At first sight, digital technology is a very attractive archival medium because it does not suffer from the generational fading which happens when an analogue format, such as film, is copied. Just as long as you copy all the data accurately, you have a perfect clone of the original, capable of being played back to the same quality - so the theory goes. But this is a double-edged sword. Imperfections on an analogue source will appear as just that - for example, a scratch on film or a dropout on video. With a digital format, all the data has to be reproduced accurately in order to create any picture or sound at all. So whereas a slightly decomposed or damaged analogue recording can be played - albeit imperfectly - with digital, you'll either get a perfect picture or nothing at all. Furthermore, the use of compression (computer programs which reduce the amount of data needed to record images and sounds, such as are used, for example, in the recording and playback of DVDs) can degrade the technical quality of the signal, especially if it has to be decoded and then recompressed in a different format for preservation. An archivist, therefore, has to be very sure that the storage medium for digital data will not suffer from damage or decomposition before using it to preserve any collections.

Recordable CD

Recordable CDs are a quick, convenient and very cheap way of storing large volumes of digital data, but no-one really knows how long the recordings on them will survive.

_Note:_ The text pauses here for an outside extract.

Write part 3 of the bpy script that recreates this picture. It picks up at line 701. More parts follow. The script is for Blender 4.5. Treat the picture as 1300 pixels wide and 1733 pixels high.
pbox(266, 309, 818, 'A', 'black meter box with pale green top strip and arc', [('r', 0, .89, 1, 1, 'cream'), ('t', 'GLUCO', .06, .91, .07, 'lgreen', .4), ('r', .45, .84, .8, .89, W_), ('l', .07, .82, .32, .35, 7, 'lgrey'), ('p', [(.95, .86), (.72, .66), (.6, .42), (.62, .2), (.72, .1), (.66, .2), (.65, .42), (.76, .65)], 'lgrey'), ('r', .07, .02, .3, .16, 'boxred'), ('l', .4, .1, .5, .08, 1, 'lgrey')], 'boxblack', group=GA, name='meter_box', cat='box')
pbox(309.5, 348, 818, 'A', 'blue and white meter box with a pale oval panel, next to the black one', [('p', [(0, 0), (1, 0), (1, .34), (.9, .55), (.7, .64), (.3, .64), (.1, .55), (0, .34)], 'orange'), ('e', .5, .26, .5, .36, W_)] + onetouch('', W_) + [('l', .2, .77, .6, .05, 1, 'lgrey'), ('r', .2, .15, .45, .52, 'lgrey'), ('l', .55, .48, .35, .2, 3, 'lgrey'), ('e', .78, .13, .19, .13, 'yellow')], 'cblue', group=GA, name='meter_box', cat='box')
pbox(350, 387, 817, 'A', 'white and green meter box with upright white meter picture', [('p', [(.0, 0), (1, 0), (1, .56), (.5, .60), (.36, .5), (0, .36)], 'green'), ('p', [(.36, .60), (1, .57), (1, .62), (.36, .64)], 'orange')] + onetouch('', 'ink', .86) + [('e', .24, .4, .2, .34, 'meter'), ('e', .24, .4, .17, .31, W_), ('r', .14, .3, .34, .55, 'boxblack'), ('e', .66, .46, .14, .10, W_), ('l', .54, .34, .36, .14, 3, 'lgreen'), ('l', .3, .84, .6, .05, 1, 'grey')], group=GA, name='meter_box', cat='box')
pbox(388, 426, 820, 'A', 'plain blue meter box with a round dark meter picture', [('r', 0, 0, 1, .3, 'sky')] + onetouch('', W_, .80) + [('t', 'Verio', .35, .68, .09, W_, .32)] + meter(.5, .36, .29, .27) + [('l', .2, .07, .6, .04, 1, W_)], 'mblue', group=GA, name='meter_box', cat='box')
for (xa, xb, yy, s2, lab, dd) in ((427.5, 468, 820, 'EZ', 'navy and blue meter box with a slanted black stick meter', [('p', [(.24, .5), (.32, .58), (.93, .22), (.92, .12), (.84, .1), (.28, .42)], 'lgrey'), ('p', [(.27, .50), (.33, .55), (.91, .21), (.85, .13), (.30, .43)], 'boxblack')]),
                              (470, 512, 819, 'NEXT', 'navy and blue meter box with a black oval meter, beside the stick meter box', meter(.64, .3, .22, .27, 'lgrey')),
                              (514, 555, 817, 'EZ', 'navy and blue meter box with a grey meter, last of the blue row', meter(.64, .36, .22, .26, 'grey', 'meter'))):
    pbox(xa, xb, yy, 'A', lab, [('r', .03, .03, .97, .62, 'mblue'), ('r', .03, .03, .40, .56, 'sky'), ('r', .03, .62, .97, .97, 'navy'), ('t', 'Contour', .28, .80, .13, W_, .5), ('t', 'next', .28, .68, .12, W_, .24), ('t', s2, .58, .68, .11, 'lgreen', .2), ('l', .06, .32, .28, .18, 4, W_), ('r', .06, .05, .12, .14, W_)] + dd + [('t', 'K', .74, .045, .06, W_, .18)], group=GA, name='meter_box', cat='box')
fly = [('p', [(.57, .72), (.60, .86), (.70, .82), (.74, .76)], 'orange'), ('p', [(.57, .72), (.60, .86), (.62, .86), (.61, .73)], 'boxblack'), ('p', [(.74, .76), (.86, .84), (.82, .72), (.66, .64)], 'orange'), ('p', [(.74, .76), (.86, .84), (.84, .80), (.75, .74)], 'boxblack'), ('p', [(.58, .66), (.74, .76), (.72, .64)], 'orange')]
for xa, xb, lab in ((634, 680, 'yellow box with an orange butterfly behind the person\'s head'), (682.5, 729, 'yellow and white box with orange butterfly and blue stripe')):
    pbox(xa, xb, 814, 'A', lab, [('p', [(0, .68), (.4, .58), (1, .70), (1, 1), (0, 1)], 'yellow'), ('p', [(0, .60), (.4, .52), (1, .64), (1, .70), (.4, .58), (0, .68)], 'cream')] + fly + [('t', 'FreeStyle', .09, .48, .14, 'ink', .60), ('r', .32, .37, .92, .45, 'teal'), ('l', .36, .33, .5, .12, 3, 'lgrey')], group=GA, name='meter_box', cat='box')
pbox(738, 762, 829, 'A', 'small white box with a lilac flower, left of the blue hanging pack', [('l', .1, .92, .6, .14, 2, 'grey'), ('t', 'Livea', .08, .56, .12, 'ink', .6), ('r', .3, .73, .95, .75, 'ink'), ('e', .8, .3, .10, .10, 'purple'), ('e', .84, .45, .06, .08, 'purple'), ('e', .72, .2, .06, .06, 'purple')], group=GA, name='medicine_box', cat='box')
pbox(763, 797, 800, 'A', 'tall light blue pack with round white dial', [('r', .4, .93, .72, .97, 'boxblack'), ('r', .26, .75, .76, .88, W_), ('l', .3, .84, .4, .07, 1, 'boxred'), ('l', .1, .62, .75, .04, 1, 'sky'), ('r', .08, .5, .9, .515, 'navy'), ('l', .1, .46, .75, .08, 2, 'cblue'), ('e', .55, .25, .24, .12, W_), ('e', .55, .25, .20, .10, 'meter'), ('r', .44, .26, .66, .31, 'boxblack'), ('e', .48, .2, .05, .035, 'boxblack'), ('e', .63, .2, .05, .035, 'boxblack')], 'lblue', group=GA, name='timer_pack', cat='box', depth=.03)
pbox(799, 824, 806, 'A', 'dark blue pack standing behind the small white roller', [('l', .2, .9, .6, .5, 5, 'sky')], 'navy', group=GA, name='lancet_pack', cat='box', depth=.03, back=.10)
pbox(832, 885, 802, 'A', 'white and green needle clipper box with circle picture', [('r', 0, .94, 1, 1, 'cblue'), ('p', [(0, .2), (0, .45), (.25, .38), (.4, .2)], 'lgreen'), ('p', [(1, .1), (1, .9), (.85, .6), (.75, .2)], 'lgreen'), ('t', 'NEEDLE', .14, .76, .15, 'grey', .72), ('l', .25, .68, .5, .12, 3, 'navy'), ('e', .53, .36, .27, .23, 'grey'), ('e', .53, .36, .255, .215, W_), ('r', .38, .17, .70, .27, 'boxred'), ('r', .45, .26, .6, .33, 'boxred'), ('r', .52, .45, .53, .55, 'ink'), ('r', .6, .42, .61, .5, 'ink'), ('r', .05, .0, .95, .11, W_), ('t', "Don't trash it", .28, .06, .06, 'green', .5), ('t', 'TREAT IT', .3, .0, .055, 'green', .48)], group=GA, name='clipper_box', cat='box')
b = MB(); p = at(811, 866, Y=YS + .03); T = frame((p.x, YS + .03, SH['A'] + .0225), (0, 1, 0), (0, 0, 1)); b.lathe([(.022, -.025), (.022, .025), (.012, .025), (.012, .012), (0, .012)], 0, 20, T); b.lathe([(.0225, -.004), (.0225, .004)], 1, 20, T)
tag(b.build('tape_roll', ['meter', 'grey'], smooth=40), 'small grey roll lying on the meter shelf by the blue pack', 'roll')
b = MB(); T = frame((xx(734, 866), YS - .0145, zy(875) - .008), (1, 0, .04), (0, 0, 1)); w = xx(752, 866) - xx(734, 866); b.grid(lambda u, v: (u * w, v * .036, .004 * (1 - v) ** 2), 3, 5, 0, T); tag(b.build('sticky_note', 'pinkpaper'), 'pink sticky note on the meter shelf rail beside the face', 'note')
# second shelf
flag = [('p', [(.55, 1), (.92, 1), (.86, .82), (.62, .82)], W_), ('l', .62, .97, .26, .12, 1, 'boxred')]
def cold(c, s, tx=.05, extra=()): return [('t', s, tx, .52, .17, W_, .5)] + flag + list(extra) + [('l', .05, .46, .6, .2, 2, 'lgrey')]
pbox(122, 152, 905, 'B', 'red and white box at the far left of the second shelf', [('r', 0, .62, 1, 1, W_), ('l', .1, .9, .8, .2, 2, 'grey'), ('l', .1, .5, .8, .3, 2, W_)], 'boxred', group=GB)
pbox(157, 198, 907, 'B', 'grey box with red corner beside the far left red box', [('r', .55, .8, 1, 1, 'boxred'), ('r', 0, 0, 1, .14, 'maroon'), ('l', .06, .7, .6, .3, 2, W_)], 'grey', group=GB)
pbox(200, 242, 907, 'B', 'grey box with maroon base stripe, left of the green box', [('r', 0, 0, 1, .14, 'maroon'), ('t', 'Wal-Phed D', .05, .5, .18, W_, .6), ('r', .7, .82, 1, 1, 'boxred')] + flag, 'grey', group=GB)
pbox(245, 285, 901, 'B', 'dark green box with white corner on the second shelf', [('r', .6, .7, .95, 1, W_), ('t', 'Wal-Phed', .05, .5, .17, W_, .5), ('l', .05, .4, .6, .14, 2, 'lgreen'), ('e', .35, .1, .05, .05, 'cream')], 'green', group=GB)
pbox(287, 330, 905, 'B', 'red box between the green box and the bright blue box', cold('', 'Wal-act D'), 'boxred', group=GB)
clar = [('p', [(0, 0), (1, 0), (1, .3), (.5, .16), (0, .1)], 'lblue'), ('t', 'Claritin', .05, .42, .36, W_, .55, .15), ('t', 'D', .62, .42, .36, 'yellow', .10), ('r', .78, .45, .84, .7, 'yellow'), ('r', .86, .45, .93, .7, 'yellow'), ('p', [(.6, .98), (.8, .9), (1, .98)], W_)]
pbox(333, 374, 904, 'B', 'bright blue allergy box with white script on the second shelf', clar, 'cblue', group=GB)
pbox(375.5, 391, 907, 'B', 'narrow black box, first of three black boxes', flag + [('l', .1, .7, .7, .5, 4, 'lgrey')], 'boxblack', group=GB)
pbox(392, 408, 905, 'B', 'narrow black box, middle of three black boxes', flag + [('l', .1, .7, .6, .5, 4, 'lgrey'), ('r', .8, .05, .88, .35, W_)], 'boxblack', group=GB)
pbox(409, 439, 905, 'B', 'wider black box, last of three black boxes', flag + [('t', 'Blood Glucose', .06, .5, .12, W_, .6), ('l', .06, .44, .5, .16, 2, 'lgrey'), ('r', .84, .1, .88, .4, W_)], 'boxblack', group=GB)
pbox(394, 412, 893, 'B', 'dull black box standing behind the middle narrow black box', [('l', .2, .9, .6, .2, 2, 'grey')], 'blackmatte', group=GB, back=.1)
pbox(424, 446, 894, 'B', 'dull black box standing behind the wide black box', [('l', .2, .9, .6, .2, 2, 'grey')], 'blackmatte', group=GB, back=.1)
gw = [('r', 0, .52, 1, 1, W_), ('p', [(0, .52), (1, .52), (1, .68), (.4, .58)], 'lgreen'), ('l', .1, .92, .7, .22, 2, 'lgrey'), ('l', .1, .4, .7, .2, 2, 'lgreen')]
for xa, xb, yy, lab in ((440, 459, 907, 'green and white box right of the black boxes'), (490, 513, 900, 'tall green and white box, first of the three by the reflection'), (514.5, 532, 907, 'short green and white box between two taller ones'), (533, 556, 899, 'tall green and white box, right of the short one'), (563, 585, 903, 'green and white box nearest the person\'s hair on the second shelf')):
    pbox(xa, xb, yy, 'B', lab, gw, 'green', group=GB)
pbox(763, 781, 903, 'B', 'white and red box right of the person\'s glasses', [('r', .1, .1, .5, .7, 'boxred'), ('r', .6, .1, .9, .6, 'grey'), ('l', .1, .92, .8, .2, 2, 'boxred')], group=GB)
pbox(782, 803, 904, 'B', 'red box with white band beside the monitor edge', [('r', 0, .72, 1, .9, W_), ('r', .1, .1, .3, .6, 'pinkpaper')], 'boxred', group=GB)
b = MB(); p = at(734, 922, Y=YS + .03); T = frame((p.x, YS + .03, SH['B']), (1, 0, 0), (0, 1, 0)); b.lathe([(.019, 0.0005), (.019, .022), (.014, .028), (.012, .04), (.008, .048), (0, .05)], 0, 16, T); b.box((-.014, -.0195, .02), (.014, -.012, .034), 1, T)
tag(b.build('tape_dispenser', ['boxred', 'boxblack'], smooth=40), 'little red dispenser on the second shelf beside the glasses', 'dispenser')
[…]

Most digital storage media are just too new for us to know if they can offer long-term stability. Concern is being expressed in archive circles that the dyes used in recordable CDs and DVDs may not last very long, and digital magnetic tape formats are already showing some problems, especially in systems which use heavy data compression algorithms. The issue of how to preserve 'born digital' materials is one which the NRFTA, along with every other moving image archive, is rapidly having to think very seriously about.